In Cabaret, Bob Fosse demonstrates his aptitude for provactive material and characters. His hubris and auterist conceptions of the medium are present in his aesthetic approach to the narrative, which displays his thematic concerns and interests. Liza Minnelli's career-shaping performance as Sally Bowles is filled with pep in constrast to Michael York's cold and flat demeanour. Joel Grey is particularly affecting as the cabaret's emcee: further illustrating Fosse's penchant for circus-like situations and the grotesque. Additionally Fosse also shows great strength and agility in re-working Ebb and Kander's music around the cabaret itself: integrating the songs as an instrument designed to propel the film's subtext and ideas, rather than superfluous pauses in action.

Unlike All That Jazz, the film's faults can be attributed to its editing as David Bretherton's approach to editing, results in a rather slow middle to the film. Furthermore, the film's subplot involving two German lovers Fritz Wendel (Fritz Wepper) and Natalia Landauer (Marisa Berenson) is jettisoned without care in the last quarter hour; discarding the business friendship created between Fritz and Brian, while leaving the fate of Natalia and Fritz in ominous circumstances.

In Bob Fosse's 1972 noirish musical Cabaret the illusory world of art and material decadence unfolds under the auspices of the looming Nazi era.
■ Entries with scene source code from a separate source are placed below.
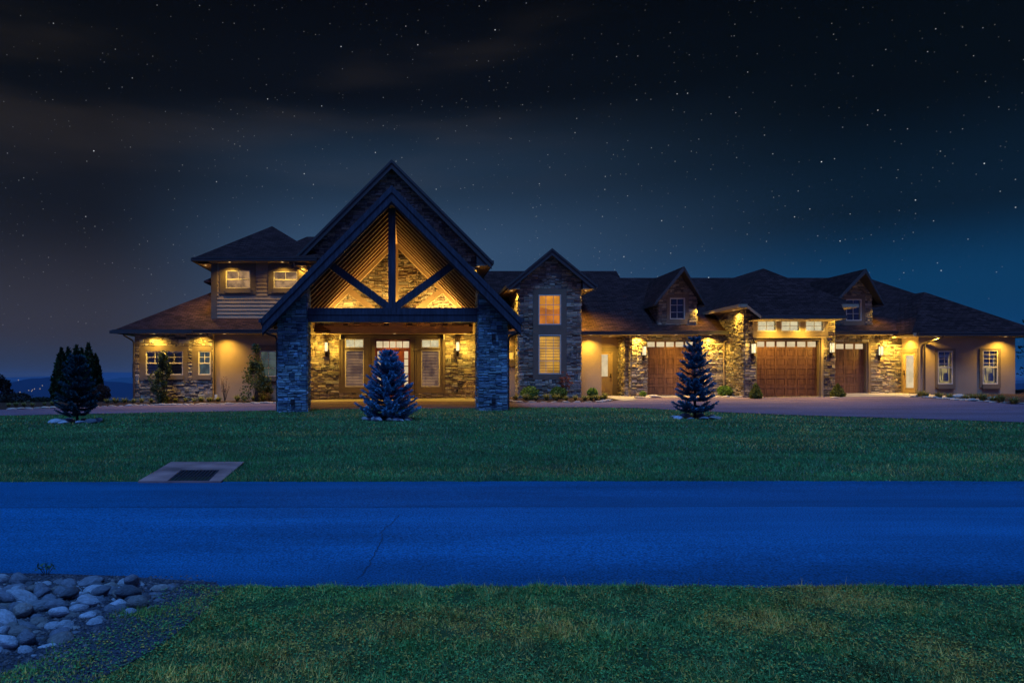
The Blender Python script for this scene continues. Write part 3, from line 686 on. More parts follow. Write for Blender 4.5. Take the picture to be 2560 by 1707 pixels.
def truss(y, t, m, name, zb_, zt2, x0, x1, w_=.30, sx=0.0, sz=.0):
    tb = MB(); tb.box(x0, x1, y, y+t, zb_, zt2)
    if name == 'front_truss': tb.box(x0, x1, y-.05, y, zt2-.28, zt2+.0); tb.box(x0, x1, y-.03, y, zb_, zt2-.30)
    tb.box(PC-.15, PC+.15, y-.02, y+t, zt2, PA-.6)
    for s_ in (-1, 1):
        tb.bar((PC+s_*.05, y+t/2, zt2-.02), (PC+s_*2.5, y+t/2, PA-2.5*PP-.50), t*.9, .30, up=(0, 0, 1))
        if name != 'front_truss': tb.prism([(PC, y, PA-.5), (PC+s_*PH*.9, y, PA-.9*PH*PP-.5), (PC+s_*PH*.9, y, PA-.9*PH*PP-.8), (PC, y, PA-.8)], (0, t, 0))
    tb.build(name, m, H)
zbm, ztm = Z(805, 28), Z(770, 28)
truss(28.0, .3, DARKWOOD, 'front_truss', zbm, ztm, X(766.5,28)+.055, X(1196.5,28)-.055)
truss(35.3, .2, LITBEAM, 'rear_truss', Z(834,35.3), Z(816,35.3), -5.0, 3.5)
for a, b in ((-5.1, -4.8), (3.35, 3.65)): MB().box(a, b, 29.2, 35.5, zbm, ztm).build('side_beam', SOFFIT, H)
cols = []
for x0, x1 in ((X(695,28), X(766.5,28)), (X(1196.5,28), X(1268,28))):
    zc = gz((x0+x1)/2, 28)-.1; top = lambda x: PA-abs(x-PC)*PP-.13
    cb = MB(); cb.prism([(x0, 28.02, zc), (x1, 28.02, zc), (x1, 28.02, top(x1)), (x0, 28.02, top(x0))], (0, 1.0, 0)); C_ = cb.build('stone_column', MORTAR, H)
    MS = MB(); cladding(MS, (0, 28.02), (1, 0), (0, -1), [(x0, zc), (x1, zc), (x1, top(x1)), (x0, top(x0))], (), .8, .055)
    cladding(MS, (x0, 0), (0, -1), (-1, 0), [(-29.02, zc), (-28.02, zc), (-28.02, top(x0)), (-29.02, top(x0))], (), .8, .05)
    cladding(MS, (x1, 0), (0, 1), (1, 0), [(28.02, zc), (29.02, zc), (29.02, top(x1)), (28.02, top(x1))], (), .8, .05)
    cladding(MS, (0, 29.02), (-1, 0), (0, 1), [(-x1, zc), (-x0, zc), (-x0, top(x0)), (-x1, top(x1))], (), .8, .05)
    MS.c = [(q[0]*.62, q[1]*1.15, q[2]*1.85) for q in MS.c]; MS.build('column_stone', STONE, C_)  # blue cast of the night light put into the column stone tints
    xm = (x0+x1)/2
    for zq in ((gz(xm, 28)+.42,) if xm < 0 else (gz(xm, 28)+.42, Z(842, 28))):
        ob = MB(); ob.box(xm-.06, xm+.10, 27.90, 28.0, zq-.11, zq+.11); ob.box(xm-.03, xm+.07, 27.885, 27.90, zq-.07, zq+.07)
        ob.build('outlet_box', IRON, C_)
    for s_ in ((-1,) if xm < 0 else (1,)):
        xe = x0-.07 if s_ < 0 else x1+.07; tx_ = PC+s_*(PH+.05)
        MB().tube([(tx_, 27.75, PT-.1), (tx_, 27.8, PT-.38), (tx_-s_*.12, 27.9, PT-.55), (xe+s_*.05, 28.1, PT-.66), (xe, 28.15, PT-.8), (xe, 28.15, gz(xe, 28)+.05)], .045, 6).build('downspout', SPOUT, H)
# ---- tower -------------------------------------------------
YW = 35.1; tx0, tx1 = X(1297, YW), X(1452, YW); TC = (tx0+tx1)/2+.02; TA, TT = Z(623, 34.7), Z(713, 34.7); TH = 2.22; TP = (TA-TT)/TH
wt = [(X(1346,YW), X(1402,YW), Z(812,YW), Z(737,YW)), (X(1346,YW), X(1402,YW), Z(935,YW), Z(837,YW))]
tp = (X(1332,YW), X(1416,YW), Z(949,YW), Z(722,YW)); tr_ = lambda x: TA-abs(x-TC)*TP-.12
sm_ = MB(); backing(sm_, tx0, tx1, YW, YW+.3, .3, tr_(tx0), wt); sm_.prism([(tx0, YW, tr_(tx0)), (tx1, YW, tr_(tx1)), (TC, YW, tr_(TC))], (0, .3, 0))
sm_.box(tx0, tx0+.2, YW+.3, 40, .3, tr_(tx0)); sm_.box(tx1-.2, tx1, YW+.3, 40, .3, tr_(tx1)); sm_.build('tower_wall', MORTAR, H)
MS = MB(); cladding(MS, (0, YW), (1, 0), (0, -1), [(tx0, .45), (tx1, .45), (tx1, tr_(tx1)), (TC, tr_(TC)), (tx0, tr_(tx0))], [tp])
cladding(MS, (tx0, 0), (0, -1), (-1, 0), [(-39, .45), (-YW, .45), (-YW, tr_(tx0)), (-39, tr_(tx0))]); cladding(MS, (tx1, 0), (0, 1), (1, 0), [(YW, .45), (39, .45), (39, tr_(tx1)), (YW, tr_(tx1))])
MS.build('tower_stone', STONE, H)
TB = MB(); backing(TB, tp[0], tp[1], YW-.06, YW, tp[2], tp[3], wt); TB.build('tower_trim_panel', TAUPE, H)
tw = window(*wt[0], YW-.03, ROOM_ORANGE, (3, 3), False, False, None)
MB().prism([(wt[0][0]+.02, YW+.12, wt[0][2]), (wt[0][1]-.02, YW+.12, wt[0][2]), (wt[0][1]-.02, YW+.12, wt[0][2]+.85), ((wt[0][0]+wt[0][1])/2+.1, YW+.12, wt[0][2]+.78), (wt[0][0]+.02, YW+.12, wt[0][2]+.95)], (0, .02, 0)).build('swag_curtain', ROOM_AMBER, tw)
window(*wt[1], YW-.03, ROOM_GOLD, (3, 3), False, True, None)
RF = MB()
for s_ in (-1, 1): roof_poly(RF, [(TC, 34.7, TA), (TC+s_*TH, 34.7, TT), (TC+s_*TH, 41, TT), (TC, 41, TA)], .1)
RF.build('tower_roof', SHINGLE, H)
rk = MB(); rake(rk, TC, TA, TH, TP, 34.64, 34.7, .34, .02); rake(rk, TC, TA, TH+.02, TP, 34.60, 34.64, .12, .04)
for s_, wx in ((-1, tx0), (1, tx1)):
    tx_ = TC+s_*TH; rk.prism([(wx, 34.7, tr_(wx)), (tx_, 34.7, TT-.04), (tx_, 34.7, TT-.16), (wx, 34.7, TT-.16)], (0, .05, 0))
    a, b = sorted((wx, tx_)); sof.box(a, b, 34.7, 40.5, TT-.19, TT-.16); a, b = sorted((tx_-s_*.03, tx_+s_*.1)); fas.box(a, b, 34.62, 40.5, TT-.15, TT+.02)
for s_ in (-1, 1): rk.prism([(TC, 34.7, TA-.11), (TC+s_*TH, 34.7, TT-.11), (TC+s_*TH, 35.1, TT-.11), (TC, 35.1, TA-.11)], (0, 0, -.02))
rk.build('tower_fascia', FASCIA, H)
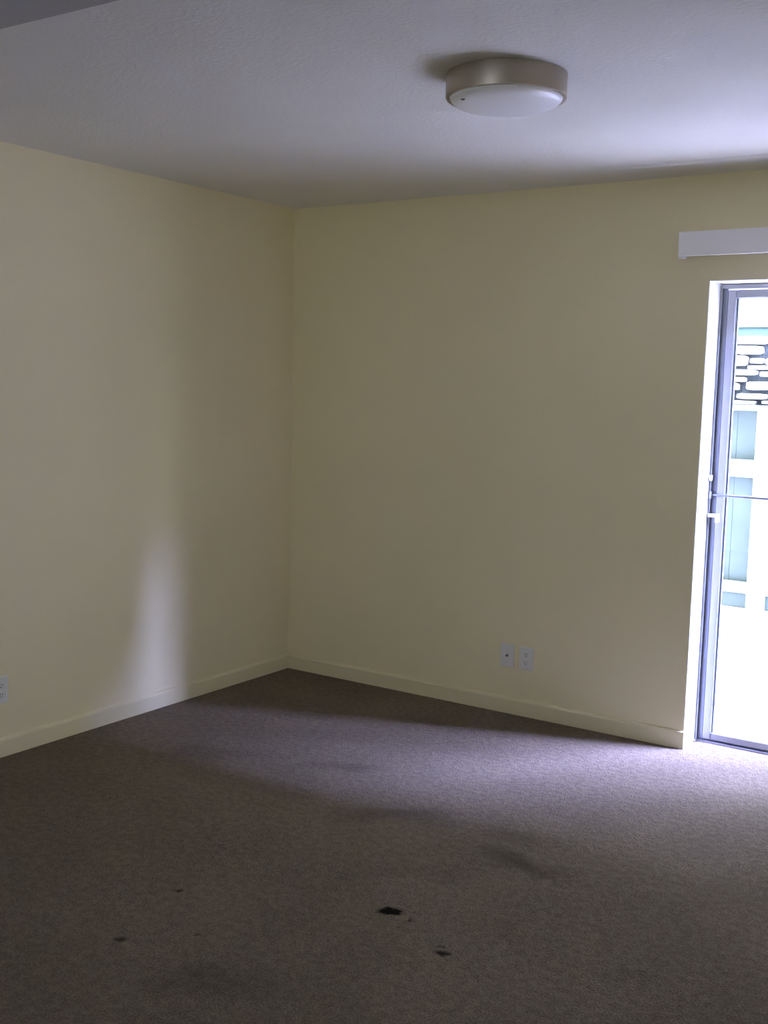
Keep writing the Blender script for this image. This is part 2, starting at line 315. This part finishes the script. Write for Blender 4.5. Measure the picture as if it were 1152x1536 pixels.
# ------------------------------------------------------------------ wall plates
def plate_parts(root, duplex):
    w_, h_ = 0.072, 0.112
    bm = bmesh.new(); box(bm, -w_/2, w_/2, -0.0055, 0.0, -h_/2, h_/2, 0.0025, 2); obj('cover_plate', bm, m_plate, root)
    if duplex:
        for s_ in (-1, 1):
            rc = obj('receptacle', (lambda bm: (box(bm, -0.017, 0.017, -0.0075, -0.0056, s_*0.0195-0.014, s_*0.0195+0.014, 0.002, 2), bm)[-1])(bmesh.new()), m_plate, root)
            bm = bmesh.new()
            box(bm, -0.0075, -0.0055, -0.0085, -0.0076, s_*0.0195-0.001, s_*0.0195+0.008); box(bm, 0.0050, 0.0068, -0.0085, -0.0076, s_*0.0195-0.001, s_*0.0195+0.007)
            rod(bm, (0, -0.0085, s_*0.0195-0.007), (0, -0.0076, s_*0.0195-0.007), 0.0024, 10)
            obj('slots', bm, m_dark, rc)
        bm = bmesh.new(); rod(bm, (0, -0.0068, 0), (0, -0.0056, 0), 0.003, 12); obj('screw', bm, m_white, root)
    else:
        bm = bmesh.new(); rod(bm, (0, -0.006, 0), (0, -0.0056, 0), 0.0075, 6); rod(bm, (0, -0.016, 0), (0, -0.006, 0), 0.0047, 14); obj('coaxial_connector', bm, m_brass, root)
        for s_ in (-1, 1):
            bm = bmesh.new(); rod(bm, (0, -0.0068, s_*0.042), (0, -0.0056, s_*0.042), 0.003, 12); obj('screw', bm, m_white, root)
p1 = thing('cable_plate', 'white wall plate with one dark round cable socket, low on the back wall', 'wall plate', (1.336, -0.0004, 0.279)); plate_parts(p1, False)
p2 = thing('power_outlet', 'white double power outlet beside the cable plate, low on the back wall', 'outlet', (1.436, -0.0004, 0.277)); plate_parts(p2, True)
p3 = thing('power_outlet', 'pale outlet low on the left wall, cut by the left edge of the photo', 'outlet', (0.0004, -1.858, 0.277), PI/2); plate_parts(p3, True)

# ------------------------------------------------------------------ outside: ground, eave
boxes('patio_slab', m_conc, [(-3.0, 9.5, 0.265, 2.0, -0.25, -0.10)], kind='structure')
boxes('yard_ground', m_yard, [(-12, 22, 2.0, 30, -0.30, -0.11), (-12, -3.0, -8, 2.0, -0.30, -0.11), (9.5, 22, -8, 2.0, -0.30, -0.11)], kind='structure')
boxes('sky_blocker_eave', m_soffit, [(-3.0, 9.5, -6.4, 0.80, HC+0.26, HC+0.40)], kind='structure')  # unseen slab, added to cast shade by the door and block high sky
bm = bmesh.new()
for k in range(260):
    x = random.uniform(-0.6, 5.0); y = 2.03 + abs(random.gauss(0, 0.035)); r = random.uniform(0.008, 0.022)
    bmesh.ops.create_icosphere(bm, subdivisions=1, radius=r, matrix=Matrix.Translation((x, y, -0.11+r*0.3)) @ Matrix.Diagonal((1, random.uniform(.7, 1.1), .6, 1)))
pb = obj('pebbles', bm, m_stone[1], None, smooth=True); pb['kind'] = 'stuff'; pb['label'] = 'loose pale pebbles along the edge of the concrete patio outside'; pb['category'] = 'pebbles'

# ------------------------------------------------------------------ fence
FY = 4.0
fence = thing('garden_fence', 'pale green board fence with posts and a mid rail, outside beyond the patio', 'fence')
def fb(name, m, q, bev=0.0, lab=None):
    o = boxes(name, m, [q], fence, bev=bev)
    if lab: o['label'] = lab
    return o
x = -1.0; zt = 1.415
posts = [-1.10, 1.345, 3.79, 6.235, 8.68]
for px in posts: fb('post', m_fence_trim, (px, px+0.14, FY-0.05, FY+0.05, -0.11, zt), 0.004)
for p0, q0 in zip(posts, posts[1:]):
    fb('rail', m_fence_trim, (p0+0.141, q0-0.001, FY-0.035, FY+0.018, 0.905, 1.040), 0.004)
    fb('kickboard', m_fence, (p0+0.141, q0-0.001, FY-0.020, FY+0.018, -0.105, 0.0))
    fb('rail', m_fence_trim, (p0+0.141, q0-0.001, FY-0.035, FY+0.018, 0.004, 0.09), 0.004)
x = posts[0]-0.02
while x < posts[-1]:
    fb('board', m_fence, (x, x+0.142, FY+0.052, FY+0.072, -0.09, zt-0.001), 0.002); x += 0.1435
fb('cap_rail', m_fence_trim, (posts[0]-0.05, posts[-1]+0.2, FY-0.07, FY+0.09, zt+0.0005, 1.456), 0.005)

# ------------------------------------------------------------------ stone wall behind the fence
SY = 4.42
sw = thing('stone_wall', 'dry-laid wall of pale flat stones with dark joints, behind the fence', 'wall')
def px_at(px, py, Y):                                    # where a picture point falls on the plane y = Y
    d = fw + r2*((px-576)/F_PX) + u2*((768-py)/F_PX); c = Vector((3.7143, -4.6521, 1.5458)); k = (Y-c.y)/d.y
    return c + d*k
ztop = px_at(1125, 505, SY).z
boxes('mortar_core', m_mortar, [(-1.6, 8.9, SY, SY+0.30, -0.11, ztop-0.02)], sw)
def stone(pts, proj_=0.05, mi=0):
    """pts: outline (x, z) counter-clockwise; a pillowed block standing proud of the mortar"""
    n = len(pts); cx = sum(p[0] for p in pts)/n; cz = sum(p[1] for p in pts)/n
    bm = bmesh.new(); rings = []
    for s_, d in ((1.0, 0.02), (1.0, -proj_*0.55), (0.93, -proj_*0.9), (0.75, -proj_)):
        rings.append([bm.verts.new((cx+(p[0]-cx)*s_, SY+d, cz+(p[1]-cz)*s_)) for p in pts])
    for a, c in zip(rings, rings[1:]):
        for i in range(n): bm.faces.new((a[i], a[(i+1) % n], c[(i+1) % n], c[i]))
    bm.faces.new(rings[-1])
    return obj('stone', bm, m_stone[mi % 3], sw, smooth=True)
def rounded(x0, x1, z0, z1, n=10, seed=0):
    rr = random.Random(seed); cx, cz, ax, az = (x0+x1)/2, (z0+z1)/2, (x1-x0)/2, (z1-z0)/2; out = []
    for i in range(n):
        a = 2*PI*i/n + .15; c, s_ = math.cos(a), math.sin(a); k = 0.42
        out.append((cx+ax*math.copysign(abs(c)**k, c)*rr.uniform(.92, 1), cz+az*math.copysign(abs(s_)**k, s_)*rr.uniform(.88, 1)))
    return out
seen = [  # x0, x1, y0, y1 in picture pixels
 (1101,1156,504,517),(1102,1148,518.5,532),(1095,1124,532.5,549.5),(1126,1148,537,546),(1149.5,1164,538,548),(1122,1158,548,555),(1095,1139,554,563.5),
 (1140,1164,557,566),(1094,1122,565,573.5),(1092,1111,574,586),(1119,1160,572,586),(1090,1100,587,597),(1105,1154,590,599.5),(1094,1137,600.5,607),(1143,1165,601,607)]
vx0, vx1 = px_at(1094, 560, SY).x, px_at(1158, 560, SY).x
zlow = 1.40
for k, (a, b_, c, d) in enumerate(seen):
    A = px_at((a+b_)/2, (c+d)/2, SY); x0 = px_at(a, (c+d)/2, SY).x; x1 = px_at(b_, (c+d)/2, SY).x; z1 = px_at((a+b_)/2, c, SY).z; z0 = px_at((a+b_)/2, d, SY).z
    stone(rounded(x0, x1, z0, z1, 10, k), 0.05, k)
for lo, hi in ((-1.55, px_at(1089, 560, SY).x-0.03), (px_at(1166, 560, SY).x+0.01, 7.0)):
    z = ztop; row = 0
    while z > 1.44:
        h = random.uniform(0.055, 0.085); x = lo + random.uniform(0, 0.05)
        while x < hi-0.06:
            ww = random.uniform(0.16, 0.36); x1 = min(x+ww, hi)
            if x1-x > 0.06: stone(rounded(x, x1-0.014, z-h+0.010, z, 8, int(x*100)+row), 0.05, row+int(x*7))
            x = x1
        z -= h; row += 1

# ------------------------------------------------------------------ neighbouring shed roof
shed = thing('neighbour_shed', 'pale shed with teal fascia and ribbed roof rising behind the stone wall', 'shed')
Y0 = 4.95; zf1 = px_at(1125, 487, Y0).z; zf0 = px_at(1125, 507, Y0).z - 0.10
boxes('wall', m_conc, [(-2.2, 8.6, Y0+0.35, Y0+0.5, -0.11, zf1+0.02)], shed)
boxes('fascia', m_fascia, [(-2.4, 8.8, Y0, Y0+0.03, zf0, zf1)], shed)
sl = math.tan(math.radians(24)); rib = 0.62; x = -2.4
D_ = 3.0
while x < 8.8-0.01:
    bm = bmesh.new(); x1 = min(x+rib, 8.8)
    n = 3; zz = lambda y: zf1+0.004+(y-Y0)*sl
    prof = [(x, 0.0), (x+0.02, 0.035), (x+0.05, 0.035), (x+0.07, 0.0), (x1-0.002, 0.0)]
    top = [[bm.verts.new((px, y, zz(y)+h)) for px, h in prof] for y in (Y0-0.03, Y0+D_)]
    bot = [[bm.verts.new((px, y, zz(y)-0.012)) for px, h in prof] for y in (Y0-0.03, Y0+D_)]
    for k in range(4):
        bm.faces.new((top[0][k], top[0][k+1], top[1][k+1], top[1][k])); bm.faces.new((bot[0][k+1], bot[0][k], bot[1][k], bot[1][k+1]))
        bm.faces.new((top[0][k+1], top[0][k], bot[0][k], bot[0][k+1])); bm.faces.new((top[1][k], top[1][k+1], bot[1][k+1], bot[1][k]))
    for k in (0, 4): bm.faces.new((top[0][k], top[1][k], bot[1][k], bot[0][k]))
    obj('roof_panel', bm, m_roof, shed); x += rib

# ------------------------------------------------------------------ unseen walls added round the yard to shape the light
boxes('sky_blocker_house', m_render, [(-7, 20.0, 8.0, 16, -0.11, 11.0)], kind='structure')  # unseen, added to cut off the sky in front of the door
boxes('beam_blocker_wall', m_render, [(4.25, 4.45, 0.262, 0.70, -0.10, HC+0.255)], kind='structure')  # unseen, added to trim the slanting light that enters the door
boxes('sky_blocker_upper', m_render, [(-3.0, 9.5, -6.1, 0.26, HC+0.41, 5.6)], kind='structure')  # unseen, added to keep skylight off the fence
Within the darkened corners of the cabaret, there lies Fosse's critique of the erotic, artificiality, ignorance and intent; themes and visual ideas which Fosse intricately is able to successfully transfer to celluloid in order to show the ease by which intellectual and artistic fascism develops and suppresses individuals with its inherent violent authority. Thus Cabaret serves as not only an illustration of failed aspirations and dual identities, but also a reminder of the swiftness of regressive socio-political change in a society too interested in its own carnal individual pursuits.